Y puede que la responsabilidad de la endogámica trama orgánica responda al manejo de Teo García Egea, pero no tiene demasiado sentido atribuir al lugarteniente la congoja y el miedo que describen la debilidad de Casado. Más cerca se observa a sí mismo en la Moncloa, más identifica conspiraciones y sobreactúa en la reivindicación de su poder. El problema de Casado es la autoridad. O la ausencia de ella en el sentido con que la define el derecho romano (‘auctoritas’), es decir, un reconocimiento implícito, respetuoso y unánime hacia la jerarquía y la manera de conducirla. 
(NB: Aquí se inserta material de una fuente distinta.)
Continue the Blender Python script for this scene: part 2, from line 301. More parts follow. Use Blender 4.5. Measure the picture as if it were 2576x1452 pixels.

Casado ejerce una oposición meramente obstruccionista. Le tiene miedo a Vox. Observa a Ayuso como una ingrata (“yo fui quien la creó”). Y le ha confiado a García Egea la pretensión de controlar el partido desde el látigo centralista y las actividades burocráticas. Que si congresos. Que si convenciones. Es la descripción de un planteamiento que desdibuja la credibilidad del partido cuando más necesita exponerse unido.

Casado debería liderar un proyecto político más liberal y menos conservador, atrayendo para sí a los votantes desamparados de Ciudadanos y atreviéndose a distanciarse del modelo patriotero, confesional y oscurantista que representa la extrema derecha justiciera de Santiago Abascal.

El PP tiene mejor banquillo que jugador titular. Más que ganar las elecciones Casado, las perdería Sánchez. Pero la admisión de estas limitaciones no puede convertirse en una paranoia del patrón de Génova, ni en el pretexto de debilitarse a sí mismo a través de una purga que repercute en la precariedad de su liderazgo.